E a esperança, alimento que sobra em sua prateleira, supre de coragem e determinação seus espíritos calejados. Falo de algo tão grande quanto o próprio pensamento, que dá a eles uma visão mais otimista do futuro, logo ali adiante.

Não é segredo para ninguém que tudo vai de mal a pior nesta terra de meu Deus. Nem do olhar dessa gente passa despercebida a ruína de sua pátria, mesmo que encontrem alguma dificuldade para entender o motivo de tanto sofrimento, em contrapartida à riqueza que desfila impávida e empertigada, bem diante de seus olhos. Sabem somente que a alguns fora concedido o direito ao conforto e à ostentação, enquanto que para outros sobrou apenas o infortúnio de uma vida de privações. Mas eles esperam. É só o que podem fazer, afinal.

Claro que criar polêmica em torno de assunto tão delicado, tem lá sua razão de ser. Este, que deveria tocar o coração de quem não tem, foi matéria que vi dias destes em jornal, cujo nome me foge à lembrança, e que falava a respeito de um grupo de pessoas reunidas na capital federal da província do sul, lá nas proximidades do prédio em que se hospeda, contra a vontade, um homem, outrora presidente. Esse povo, humilde por natureza e pela força das circunstâncias, desejava tão somente escrever ao preso para que ele soubesse que não fora esquecido por sua gente.

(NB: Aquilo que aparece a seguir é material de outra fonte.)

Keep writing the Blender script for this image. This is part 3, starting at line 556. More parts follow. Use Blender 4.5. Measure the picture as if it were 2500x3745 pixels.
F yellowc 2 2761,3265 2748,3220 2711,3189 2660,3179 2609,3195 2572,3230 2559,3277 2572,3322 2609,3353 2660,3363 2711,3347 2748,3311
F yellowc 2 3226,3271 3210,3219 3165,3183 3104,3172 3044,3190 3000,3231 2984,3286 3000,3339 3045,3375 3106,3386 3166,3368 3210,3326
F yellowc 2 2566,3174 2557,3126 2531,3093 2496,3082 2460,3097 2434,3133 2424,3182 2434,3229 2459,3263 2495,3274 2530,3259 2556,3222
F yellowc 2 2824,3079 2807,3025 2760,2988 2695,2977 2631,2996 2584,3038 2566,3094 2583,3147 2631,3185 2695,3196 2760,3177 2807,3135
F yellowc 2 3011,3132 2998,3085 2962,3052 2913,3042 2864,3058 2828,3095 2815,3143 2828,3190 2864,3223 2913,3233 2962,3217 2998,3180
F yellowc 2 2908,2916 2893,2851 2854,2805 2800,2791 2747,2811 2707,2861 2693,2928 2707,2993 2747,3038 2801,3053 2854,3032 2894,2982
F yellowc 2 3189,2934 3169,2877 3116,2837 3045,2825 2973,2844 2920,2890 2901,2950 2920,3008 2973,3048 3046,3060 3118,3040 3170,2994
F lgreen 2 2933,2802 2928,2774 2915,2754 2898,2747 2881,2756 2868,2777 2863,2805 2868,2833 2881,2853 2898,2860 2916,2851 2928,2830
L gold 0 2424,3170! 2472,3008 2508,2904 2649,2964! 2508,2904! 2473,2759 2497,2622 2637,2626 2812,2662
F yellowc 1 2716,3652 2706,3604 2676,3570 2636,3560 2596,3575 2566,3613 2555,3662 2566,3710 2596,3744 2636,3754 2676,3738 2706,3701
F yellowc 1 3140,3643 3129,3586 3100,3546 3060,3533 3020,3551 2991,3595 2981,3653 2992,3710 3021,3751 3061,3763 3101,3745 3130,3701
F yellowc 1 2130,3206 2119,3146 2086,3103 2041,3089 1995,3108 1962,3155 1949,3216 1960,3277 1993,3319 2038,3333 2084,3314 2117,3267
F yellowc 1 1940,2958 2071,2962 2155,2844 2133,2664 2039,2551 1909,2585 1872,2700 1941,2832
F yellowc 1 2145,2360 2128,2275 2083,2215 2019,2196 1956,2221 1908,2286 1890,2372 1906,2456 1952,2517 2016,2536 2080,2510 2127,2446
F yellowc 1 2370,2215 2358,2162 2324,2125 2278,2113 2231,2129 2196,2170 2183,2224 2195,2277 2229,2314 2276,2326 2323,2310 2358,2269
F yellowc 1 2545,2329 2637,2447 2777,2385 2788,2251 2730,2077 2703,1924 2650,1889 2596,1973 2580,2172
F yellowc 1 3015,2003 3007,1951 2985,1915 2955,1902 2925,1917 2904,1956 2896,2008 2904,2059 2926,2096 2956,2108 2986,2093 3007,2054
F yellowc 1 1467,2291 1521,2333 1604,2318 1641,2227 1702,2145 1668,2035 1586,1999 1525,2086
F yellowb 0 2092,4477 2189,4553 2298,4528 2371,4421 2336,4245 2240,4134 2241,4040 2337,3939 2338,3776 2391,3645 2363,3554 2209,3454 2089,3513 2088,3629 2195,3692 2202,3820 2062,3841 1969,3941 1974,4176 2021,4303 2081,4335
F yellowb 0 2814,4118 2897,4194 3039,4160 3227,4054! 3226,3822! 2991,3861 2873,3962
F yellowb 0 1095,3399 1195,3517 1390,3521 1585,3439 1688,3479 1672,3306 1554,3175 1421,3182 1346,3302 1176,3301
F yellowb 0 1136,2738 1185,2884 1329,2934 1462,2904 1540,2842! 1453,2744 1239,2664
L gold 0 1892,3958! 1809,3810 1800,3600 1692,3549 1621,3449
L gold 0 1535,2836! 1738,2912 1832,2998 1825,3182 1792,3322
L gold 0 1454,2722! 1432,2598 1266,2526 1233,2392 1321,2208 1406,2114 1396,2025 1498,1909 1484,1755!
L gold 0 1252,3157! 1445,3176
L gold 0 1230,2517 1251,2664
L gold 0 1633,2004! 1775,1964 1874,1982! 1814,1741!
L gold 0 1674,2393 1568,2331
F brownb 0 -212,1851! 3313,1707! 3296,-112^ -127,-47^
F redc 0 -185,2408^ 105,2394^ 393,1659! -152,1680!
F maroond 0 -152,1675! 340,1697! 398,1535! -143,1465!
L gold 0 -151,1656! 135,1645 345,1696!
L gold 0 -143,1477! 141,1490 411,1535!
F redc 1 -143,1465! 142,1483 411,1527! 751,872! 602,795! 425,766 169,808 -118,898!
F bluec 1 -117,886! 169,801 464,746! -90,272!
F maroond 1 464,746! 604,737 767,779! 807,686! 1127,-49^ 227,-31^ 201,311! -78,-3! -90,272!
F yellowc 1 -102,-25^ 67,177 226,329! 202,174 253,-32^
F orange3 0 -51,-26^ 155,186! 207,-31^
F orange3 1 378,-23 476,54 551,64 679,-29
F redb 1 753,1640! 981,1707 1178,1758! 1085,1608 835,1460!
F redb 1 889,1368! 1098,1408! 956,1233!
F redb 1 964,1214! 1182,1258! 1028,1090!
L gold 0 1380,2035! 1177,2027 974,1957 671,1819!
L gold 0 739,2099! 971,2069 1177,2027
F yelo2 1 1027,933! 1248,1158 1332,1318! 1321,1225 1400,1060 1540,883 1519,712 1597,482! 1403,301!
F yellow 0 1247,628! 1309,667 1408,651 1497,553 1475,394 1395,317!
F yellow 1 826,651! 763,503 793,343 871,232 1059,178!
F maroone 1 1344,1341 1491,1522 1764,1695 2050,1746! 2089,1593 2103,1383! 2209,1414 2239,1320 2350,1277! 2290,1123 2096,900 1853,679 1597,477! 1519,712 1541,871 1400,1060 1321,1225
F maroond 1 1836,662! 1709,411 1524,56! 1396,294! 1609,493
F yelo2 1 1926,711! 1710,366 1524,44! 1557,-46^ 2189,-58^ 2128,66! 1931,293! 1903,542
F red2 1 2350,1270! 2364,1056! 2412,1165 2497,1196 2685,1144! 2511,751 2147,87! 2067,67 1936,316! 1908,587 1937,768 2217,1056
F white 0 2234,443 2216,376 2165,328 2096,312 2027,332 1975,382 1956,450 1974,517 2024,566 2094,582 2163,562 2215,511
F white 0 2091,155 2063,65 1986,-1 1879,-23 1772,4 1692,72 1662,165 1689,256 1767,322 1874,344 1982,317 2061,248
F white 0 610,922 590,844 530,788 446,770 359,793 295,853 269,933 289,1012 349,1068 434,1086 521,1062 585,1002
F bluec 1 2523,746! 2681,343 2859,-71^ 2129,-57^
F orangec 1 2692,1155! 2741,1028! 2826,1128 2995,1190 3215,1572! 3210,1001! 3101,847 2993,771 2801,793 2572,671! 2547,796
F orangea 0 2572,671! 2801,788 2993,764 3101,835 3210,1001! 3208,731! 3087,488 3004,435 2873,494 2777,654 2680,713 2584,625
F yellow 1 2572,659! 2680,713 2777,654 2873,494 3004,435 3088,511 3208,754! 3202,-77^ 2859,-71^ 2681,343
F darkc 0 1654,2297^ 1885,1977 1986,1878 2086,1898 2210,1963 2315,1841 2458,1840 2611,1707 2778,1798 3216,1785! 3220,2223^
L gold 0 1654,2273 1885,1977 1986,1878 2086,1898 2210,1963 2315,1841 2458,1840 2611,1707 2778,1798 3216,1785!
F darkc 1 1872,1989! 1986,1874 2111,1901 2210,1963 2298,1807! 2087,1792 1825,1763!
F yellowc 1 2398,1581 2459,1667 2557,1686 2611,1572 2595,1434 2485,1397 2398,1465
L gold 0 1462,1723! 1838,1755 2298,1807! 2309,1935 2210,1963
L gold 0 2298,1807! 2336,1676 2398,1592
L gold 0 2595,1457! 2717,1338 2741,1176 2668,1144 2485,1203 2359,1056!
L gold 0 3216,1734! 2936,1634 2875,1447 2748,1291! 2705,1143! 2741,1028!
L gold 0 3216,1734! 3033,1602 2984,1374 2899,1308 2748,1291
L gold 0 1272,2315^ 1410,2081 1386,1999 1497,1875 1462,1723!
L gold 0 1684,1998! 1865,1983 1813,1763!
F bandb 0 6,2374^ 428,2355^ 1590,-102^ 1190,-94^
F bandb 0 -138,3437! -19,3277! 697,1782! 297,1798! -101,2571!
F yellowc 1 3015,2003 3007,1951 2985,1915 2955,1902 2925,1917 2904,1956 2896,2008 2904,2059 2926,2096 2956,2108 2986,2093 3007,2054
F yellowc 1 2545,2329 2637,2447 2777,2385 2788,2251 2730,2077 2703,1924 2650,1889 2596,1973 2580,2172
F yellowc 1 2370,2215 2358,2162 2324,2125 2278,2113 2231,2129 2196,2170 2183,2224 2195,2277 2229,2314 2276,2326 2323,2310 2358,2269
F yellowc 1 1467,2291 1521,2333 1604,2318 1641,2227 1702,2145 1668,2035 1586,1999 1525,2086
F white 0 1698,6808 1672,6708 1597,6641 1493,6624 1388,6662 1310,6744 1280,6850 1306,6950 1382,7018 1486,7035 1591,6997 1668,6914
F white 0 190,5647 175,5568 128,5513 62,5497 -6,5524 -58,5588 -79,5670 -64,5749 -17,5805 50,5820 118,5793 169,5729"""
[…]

Até porque, muitas cartas chegam, todos os dias, às mãos daquele que consideram seu eterno líder. São políticos, artistas, intelectuais, personalidades daqui e do mundo, que lhe escrevem, prestando solidariedade. E as pessoas de parca escolaridade, objeto da referida reportagem, que não arredam o pé das cercanias, gente simples e boa do meu país, não haveria de ficar de fora, e cometer a desfeita de não se pronunciar por escrito, em missiva cheia de adjetivos que estimulassem o presidente a continuar lutando. Chegou mesmo a pensar, esse povo, que seu clamor diário em defesa dele não é suficiente. Por isso, decidiu que a dificuldade em se organizar frases num texto bem bonitinho não haveria de ser empecilho e que chegara mesmo o momento de redigir qualquer coisa ao homem que, segundo eles, soube tratá-los com dignidade, atitude cada vez mais rara num país que privilegia quem não necessita de privilégios, numa nação, cujos governantes se entusiasmam diante da desigualdade social com seu, cada vez maior, exército de moradores de rua.

Chego a pensar que a simplicidade daquela gente que vi na matéria jornalística é o combustível que mantém andando este trem que segue por caminhos tortuosos, e que não sinaliza para uma mudança de rumo em curto prazo. Longe disso!